BRIEF: Gather every line in the records below that contains the word "picture".

DATASET ENTRIES:
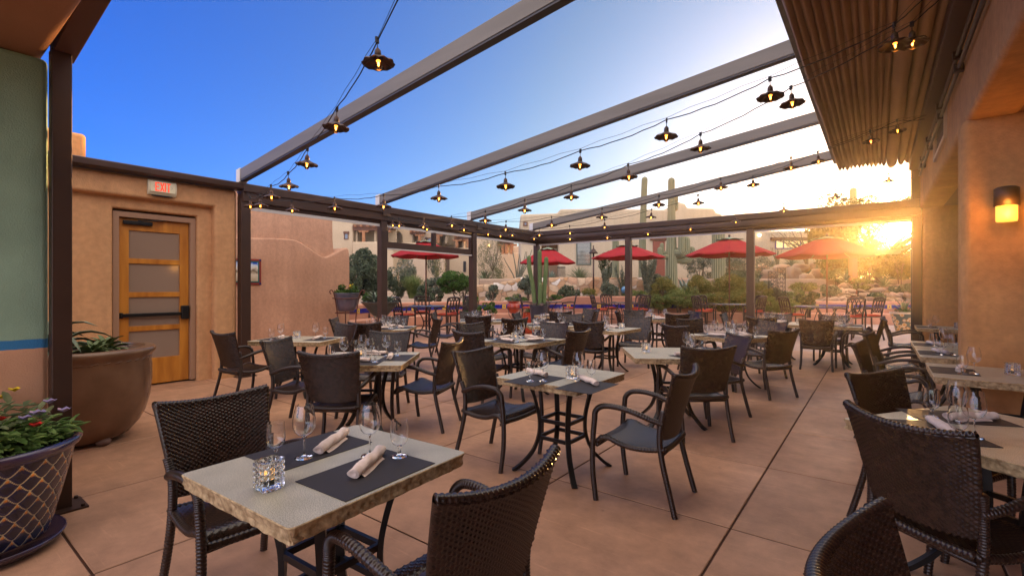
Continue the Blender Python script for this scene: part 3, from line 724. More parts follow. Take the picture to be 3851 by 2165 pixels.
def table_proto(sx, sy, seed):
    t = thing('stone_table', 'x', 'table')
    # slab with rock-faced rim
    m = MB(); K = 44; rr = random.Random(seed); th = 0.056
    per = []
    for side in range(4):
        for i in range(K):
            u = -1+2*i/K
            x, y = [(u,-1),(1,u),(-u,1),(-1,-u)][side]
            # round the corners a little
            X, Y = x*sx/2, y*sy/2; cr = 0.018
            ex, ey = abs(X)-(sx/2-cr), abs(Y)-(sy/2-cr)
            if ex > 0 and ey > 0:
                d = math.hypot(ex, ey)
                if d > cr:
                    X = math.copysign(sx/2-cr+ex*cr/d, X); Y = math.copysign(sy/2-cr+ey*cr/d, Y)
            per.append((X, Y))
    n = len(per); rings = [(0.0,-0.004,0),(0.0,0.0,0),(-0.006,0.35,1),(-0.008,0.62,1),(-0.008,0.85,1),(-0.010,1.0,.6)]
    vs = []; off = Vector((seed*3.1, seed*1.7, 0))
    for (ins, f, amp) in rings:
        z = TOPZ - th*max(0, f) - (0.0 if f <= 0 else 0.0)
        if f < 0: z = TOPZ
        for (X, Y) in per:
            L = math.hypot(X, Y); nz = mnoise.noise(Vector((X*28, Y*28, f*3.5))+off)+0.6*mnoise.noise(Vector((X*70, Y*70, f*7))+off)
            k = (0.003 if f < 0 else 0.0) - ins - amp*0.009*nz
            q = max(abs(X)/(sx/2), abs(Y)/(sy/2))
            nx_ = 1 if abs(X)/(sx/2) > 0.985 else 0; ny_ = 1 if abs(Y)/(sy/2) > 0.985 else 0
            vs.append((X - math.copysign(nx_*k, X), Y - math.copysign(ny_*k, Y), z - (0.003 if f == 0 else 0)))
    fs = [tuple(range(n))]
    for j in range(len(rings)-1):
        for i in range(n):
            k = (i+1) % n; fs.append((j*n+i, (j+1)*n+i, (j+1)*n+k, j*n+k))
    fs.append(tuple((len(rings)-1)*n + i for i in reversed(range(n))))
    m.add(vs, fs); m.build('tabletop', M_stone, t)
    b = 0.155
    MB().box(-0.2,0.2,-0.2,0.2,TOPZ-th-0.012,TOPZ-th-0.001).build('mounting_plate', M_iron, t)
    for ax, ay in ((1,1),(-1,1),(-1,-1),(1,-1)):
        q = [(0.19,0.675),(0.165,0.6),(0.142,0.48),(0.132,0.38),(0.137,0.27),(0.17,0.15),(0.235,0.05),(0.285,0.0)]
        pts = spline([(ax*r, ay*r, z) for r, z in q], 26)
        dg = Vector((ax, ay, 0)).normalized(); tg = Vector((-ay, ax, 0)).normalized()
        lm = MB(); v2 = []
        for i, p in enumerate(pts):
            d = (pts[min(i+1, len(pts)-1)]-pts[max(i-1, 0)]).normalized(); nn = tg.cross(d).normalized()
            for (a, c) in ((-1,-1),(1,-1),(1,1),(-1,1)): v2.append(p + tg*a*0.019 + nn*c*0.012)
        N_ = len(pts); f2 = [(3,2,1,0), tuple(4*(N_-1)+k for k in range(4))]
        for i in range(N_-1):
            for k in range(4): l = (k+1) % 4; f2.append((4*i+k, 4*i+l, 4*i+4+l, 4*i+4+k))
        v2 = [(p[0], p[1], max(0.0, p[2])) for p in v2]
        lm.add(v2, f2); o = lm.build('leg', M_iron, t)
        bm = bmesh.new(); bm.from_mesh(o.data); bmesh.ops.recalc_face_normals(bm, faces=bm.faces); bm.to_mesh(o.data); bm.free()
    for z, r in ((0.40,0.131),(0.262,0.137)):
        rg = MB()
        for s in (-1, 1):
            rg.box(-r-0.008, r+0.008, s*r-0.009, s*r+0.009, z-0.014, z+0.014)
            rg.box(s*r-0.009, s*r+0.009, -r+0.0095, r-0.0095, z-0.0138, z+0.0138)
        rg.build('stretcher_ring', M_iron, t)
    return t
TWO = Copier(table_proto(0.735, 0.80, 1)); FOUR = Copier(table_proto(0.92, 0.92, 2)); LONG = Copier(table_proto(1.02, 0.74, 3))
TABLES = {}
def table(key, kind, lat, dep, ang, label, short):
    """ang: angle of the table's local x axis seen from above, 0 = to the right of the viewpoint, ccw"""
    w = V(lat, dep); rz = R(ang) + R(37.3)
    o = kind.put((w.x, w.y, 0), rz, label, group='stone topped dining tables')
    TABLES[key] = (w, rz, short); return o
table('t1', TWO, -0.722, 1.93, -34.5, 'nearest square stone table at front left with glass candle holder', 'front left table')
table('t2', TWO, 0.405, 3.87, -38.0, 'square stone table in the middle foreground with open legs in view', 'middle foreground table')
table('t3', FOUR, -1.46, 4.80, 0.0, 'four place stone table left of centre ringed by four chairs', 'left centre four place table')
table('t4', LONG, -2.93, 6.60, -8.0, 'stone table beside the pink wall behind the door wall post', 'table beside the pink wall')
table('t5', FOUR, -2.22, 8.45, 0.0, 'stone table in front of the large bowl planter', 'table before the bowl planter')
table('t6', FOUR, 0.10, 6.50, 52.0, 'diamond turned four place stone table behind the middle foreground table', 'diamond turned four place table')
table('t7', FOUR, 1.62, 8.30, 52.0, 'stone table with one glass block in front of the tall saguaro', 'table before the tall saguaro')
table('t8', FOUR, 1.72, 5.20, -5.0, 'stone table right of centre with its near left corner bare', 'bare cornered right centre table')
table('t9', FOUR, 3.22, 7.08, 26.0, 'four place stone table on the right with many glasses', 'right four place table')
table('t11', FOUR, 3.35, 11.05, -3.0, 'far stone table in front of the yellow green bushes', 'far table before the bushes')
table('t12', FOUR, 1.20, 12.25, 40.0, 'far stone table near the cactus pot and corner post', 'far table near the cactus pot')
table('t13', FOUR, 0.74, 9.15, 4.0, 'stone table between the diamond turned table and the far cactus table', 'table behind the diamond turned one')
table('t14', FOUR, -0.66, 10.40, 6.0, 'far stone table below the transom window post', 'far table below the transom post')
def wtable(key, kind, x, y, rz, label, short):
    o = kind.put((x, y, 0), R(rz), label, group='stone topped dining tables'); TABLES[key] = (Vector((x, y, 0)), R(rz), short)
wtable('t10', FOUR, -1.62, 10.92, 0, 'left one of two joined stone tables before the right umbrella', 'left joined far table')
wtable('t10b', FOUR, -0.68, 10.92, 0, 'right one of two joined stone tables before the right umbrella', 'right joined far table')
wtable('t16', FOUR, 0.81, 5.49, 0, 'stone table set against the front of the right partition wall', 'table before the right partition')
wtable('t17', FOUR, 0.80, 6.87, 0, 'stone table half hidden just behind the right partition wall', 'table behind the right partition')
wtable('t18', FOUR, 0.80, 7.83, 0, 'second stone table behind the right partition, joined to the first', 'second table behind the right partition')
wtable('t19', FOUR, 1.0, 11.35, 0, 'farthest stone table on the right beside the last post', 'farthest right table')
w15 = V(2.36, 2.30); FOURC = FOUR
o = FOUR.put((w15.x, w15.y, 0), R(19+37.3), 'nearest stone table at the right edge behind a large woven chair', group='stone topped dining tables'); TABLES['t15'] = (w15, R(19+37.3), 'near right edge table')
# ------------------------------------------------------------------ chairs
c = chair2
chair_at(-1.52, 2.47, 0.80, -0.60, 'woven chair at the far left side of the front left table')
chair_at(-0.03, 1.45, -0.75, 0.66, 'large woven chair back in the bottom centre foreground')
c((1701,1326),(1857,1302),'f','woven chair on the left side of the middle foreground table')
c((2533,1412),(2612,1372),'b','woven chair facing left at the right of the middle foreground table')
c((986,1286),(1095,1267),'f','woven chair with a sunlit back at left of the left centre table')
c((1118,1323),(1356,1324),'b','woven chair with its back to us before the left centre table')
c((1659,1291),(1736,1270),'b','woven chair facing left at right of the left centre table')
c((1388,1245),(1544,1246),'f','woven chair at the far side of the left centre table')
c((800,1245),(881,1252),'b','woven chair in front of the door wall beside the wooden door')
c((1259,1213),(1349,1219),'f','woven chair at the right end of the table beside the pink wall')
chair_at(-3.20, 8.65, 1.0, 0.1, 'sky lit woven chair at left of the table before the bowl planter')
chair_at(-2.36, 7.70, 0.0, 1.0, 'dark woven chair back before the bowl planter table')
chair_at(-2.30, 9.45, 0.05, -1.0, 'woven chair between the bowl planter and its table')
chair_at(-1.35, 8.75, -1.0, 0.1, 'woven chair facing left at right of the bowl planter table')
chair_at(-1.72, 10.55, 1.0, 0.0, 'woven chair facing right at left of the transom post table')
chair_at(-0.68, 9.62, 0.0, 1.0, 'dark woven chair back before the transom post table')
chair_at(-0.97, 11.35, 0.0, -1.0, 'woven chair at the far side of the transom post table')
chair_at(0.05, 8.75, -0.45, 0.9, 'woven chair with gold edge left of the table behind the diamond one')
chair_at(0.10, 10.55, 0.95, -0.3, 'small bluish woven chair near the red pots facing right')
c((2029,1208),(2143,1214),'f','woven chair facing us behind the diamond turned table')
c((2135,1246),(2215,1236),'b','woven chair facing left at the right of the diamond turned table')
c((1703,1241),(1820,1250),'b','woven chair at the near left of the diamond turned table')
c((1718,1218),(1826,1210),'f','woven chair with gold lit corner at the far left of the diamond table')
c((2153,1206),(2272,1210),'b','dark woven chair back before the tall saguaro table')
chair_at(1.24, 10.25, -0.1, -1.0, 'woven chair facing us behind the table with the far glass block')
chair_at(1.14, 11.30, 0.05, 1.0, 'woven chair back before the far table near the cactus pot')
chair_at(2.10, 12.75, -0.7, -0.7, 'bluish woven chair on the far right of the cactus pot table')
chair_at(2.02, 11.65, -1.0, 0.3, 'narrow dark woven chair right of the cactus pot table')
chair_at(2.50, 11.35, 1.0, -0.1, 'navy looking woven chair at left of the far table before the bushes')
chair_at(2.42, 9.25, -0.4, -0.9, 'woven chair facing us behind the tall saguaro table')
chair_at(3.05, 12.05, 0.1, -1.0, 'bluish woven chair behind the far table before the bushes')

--

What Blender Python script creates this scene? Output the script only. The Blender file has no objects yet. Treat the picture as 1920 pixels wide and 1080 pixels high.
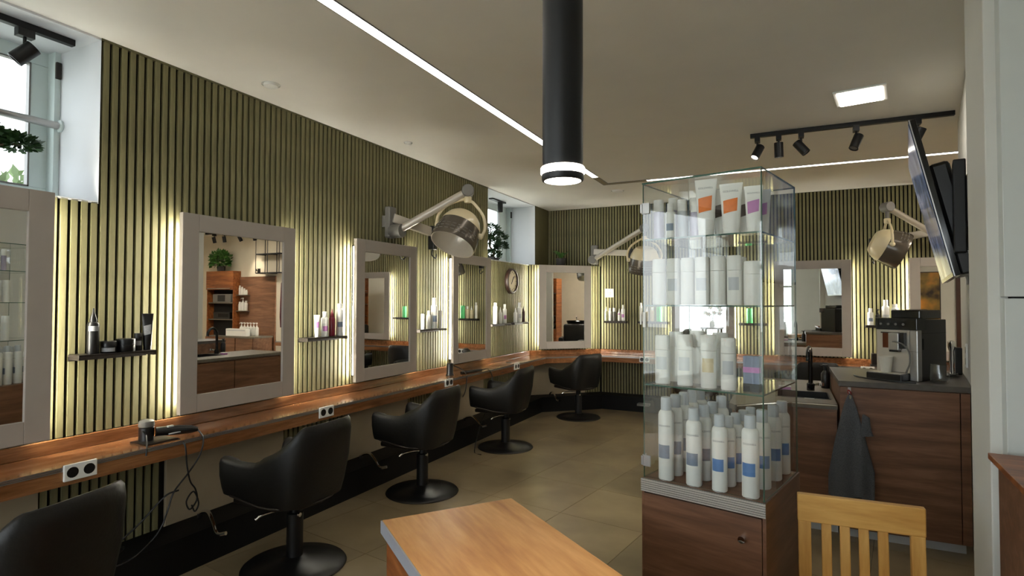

FINAL ANSWER:
Continue the Blender Python script for this scene: part 3, from line 724. More parts follow. Take the picture to be 3851 by 2165 pixels.
What Blender Python script creates this scene? Output the script only. The Blender file has no objects yet. Treat the picture as 1920 pixels wide and 1080 pixels high.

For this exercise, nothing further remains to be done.